Output, word for word, every line from the start of the listing down to and including the line that contains "from mathutils import"; include nothing else.

§

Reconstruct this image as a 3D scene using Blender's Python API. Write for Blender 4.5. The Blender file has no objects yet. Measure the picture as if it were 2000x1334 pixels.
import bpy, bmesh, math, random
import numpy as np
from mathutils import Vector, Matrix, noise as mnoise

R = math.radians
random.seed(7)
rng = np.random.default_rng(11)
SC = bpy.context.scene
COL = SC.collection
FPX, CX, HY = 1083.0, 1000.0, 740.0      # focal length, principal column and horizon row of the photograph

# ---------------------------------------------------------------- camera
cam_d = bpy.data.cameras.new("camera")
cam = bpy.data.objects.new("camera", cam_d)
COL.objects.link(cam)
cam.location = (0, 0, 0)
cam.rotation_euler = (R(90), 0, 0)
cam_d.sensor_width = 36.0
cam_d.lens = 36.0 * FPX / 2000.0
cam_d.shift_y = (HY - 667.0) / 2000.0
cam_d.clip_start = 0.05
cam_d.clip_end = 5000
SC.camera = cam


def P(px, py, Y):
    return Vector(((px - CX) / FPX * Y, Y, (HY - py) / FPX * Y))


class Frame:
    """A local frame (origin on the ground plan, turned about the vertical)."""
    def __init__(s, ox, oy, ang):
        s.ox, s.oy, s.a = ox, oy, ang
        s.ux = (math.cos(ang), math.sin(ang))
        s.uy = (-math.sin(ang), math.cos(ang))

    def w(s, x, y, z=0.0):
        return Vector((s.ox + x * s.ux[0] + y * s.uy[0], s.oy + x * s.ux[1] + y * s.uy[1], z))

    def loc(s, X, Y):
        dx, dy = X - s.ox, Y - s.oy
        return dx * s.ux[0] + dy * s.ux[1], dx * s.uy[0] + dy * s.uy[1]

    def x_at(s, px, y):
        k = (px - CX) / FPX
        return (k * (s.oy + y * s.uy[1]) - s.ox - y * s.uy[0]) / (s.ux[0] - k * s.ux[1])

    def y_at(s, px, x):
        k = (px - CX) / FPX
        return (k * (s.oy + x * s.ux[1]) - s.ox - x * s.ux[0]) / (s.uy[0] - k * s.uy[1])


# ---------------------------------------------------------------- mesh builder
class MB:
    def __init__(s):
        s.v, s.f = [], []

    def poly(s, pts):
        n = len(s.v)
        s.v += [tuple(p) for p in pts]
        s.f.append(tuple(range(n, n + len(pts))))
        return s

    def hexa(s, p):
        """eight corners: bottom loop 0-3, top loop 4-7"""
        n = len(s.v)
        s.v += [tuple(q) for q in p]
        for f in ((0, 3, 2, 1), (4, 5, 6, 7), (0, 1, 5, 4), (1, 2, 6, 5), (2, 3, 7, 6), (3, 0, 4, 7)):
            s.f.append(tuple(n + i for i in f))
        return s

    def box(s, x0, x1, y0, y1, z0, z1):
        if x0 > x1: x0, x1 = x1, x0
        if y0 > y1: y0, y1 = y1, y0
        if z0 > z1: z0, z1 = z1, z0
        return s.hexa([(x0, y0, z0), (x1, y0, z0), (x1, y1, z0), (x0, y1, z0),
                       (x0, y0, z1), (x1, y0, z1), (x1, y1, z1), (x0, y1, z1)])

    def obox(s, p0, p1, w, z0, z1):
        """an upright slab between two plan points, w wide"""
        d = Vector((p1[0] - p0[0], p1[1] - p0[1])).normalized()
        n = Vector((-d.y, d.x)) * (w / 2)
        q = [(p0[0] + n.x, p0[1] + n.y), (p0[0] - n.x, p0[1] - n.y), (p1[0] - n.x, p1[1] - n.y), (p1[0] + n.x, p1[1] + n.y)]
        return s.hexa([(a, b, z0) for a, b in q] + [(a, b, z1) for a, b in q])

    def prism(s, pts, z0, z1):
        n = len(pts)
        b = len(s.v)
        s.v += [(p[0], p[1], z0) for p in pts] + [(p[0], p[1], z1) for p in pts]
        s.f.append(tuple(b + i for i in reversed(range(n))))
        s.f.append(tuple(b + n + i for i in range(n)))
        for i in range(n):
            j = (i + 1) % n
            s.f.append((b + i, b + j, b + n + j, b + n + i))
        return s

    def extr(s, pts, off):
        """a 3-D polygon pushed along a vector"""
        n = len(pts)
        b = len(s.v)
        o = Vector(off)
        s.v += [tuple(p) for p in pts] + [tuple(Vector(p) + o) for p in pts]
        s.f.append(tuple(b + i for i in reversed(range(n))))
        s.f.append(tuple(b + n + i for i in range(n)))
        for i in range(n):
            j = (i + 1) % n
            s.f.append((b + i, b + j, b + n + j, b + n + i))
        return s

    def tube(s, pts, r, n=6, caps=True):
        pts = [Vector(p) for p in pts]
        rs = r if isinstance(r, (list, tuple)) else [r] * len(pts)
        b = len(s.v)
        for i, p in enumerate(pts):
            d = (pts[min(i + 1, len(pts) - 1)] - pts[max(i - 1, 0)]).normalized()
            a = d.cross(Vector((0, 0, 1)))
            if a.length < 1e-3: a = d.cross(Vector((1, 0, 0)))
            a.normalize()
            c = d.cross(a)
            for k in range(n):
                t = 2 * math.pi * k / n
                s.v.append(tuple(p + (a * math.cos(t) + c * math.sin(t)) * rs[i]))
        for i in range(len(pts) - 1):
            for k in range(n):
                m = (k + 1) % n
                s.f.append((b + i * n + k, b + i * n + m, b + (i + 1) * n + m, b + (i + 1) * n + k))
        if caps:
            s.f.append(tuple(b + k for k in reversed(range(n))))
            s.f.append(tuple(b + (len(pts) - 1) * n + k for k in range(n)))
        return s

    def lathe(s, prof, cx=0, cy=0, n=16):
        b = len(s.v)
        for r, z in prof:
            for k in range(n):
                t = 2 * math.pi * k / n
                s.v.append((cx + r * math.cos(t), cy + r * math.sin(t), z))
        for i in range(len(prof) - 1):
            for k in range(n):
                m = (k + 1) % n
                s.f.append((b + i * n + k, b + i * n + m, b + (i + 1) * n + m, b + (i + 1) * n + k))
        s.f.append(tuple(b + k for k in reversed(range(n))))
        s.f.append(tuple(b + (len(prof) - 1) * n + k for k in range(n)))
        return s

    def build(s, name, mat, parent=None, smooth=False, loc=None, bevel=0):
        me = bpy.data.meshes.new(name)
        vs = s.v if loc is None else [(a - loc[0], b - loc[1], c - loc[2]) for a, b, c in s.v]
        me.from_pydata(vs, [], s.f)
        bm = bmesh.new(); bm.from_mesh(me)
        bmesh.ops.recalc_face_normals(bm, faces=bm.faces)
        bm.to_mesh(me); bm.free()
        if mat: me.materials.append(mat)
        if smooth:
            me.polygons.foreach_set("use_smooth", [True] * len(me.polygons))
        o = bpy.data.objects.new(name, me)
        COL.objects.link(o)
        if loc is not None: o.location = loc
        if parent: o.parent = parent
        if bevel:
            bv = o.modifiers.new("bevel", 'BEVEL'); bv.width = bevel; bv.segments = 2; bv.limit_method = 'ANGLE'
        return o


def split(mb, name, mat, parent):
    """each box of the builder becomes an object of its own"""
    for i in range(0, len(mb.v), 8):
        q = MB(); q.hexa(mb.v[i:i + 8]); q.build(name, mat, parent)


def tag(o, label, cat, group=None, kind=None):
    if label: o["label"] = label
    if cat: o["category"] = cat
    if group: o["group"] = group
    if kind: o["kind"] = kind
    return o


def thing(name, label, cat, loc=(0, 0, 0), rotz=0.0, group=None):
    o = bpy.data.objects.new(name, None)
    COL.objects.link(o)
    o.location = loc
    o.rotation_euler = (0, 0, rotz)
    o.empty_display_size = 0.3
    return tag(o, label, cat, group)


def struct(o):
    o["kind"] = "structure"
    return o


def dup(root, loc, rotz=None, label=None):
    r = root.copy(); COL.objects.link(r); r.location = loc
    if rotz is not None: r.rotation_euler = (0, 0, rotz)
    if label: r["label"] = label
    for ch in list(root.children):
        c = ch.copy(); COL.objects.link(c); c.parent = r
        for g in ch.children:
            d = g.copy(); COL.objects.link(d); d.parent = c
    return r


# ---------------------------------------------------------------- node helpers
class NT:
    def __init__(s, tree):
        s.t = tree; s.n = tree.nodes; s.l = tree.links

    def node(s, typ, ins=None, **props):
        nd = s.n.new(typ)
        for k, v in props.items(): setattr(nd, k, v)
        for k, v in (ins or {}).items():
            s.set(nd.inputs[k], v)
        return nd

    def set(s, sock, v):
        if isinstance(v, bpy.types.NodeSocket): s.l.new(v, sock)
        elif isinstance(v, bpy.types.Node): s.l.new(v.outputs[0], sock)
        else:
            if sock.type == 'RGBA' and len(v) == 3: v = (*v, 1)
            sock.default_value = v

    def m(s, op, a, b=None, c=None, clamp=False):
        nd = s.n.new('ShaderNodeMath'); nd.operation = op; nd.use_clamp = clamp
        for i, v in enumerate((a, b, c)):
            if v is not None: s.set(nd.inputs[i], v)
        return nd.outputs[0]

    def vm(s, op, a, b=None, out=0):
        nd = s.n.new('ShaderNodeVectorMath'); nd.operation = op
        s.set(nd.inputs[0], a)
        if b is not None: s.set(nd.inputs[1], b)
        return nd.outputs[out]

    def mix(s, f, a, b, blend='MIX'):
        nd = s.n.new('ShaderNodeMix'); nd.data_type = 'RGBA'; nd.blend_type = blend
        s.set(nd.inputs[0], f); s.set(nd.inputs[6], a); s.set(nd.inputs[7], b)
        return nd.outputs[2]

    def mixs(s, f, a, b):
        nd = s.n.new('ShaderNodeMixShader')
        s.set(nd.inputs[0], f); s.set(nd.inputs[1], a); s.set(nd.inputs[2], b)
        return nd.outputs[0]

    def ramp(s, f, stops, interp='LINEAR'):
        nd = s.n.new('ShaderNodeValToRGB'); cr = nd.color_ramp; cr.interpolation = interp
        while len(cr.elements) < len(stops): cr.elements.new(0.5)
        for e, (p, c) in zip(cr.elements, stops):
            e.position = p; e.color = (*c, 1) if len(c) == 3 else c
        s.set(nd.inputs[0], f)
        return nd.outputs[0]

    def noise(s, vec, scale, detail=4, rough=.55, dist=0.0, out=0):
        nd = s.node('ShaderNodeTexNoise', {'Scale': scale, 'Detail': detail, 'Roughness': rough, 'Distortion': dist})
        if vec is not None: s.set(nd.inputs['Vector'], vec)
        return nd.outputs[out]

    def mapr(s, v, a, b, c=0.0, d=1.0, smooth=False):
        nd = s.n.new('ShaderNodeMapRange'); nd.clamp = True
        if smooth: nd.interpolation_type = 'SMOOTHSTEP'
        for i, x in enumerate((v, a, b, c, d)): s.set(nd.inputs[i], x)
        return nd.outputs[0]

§

# Written response
Reconstruct this image as a 3D scene using Blender's Python API. Write for Blender 4.5. The Blender file has no objects yet. Measure the picture as if it were 2000x1334 pixels.
import bpy, bmesh, math, random
import numpy as np
from mathutils import Vector, Matrix, noise as mnoise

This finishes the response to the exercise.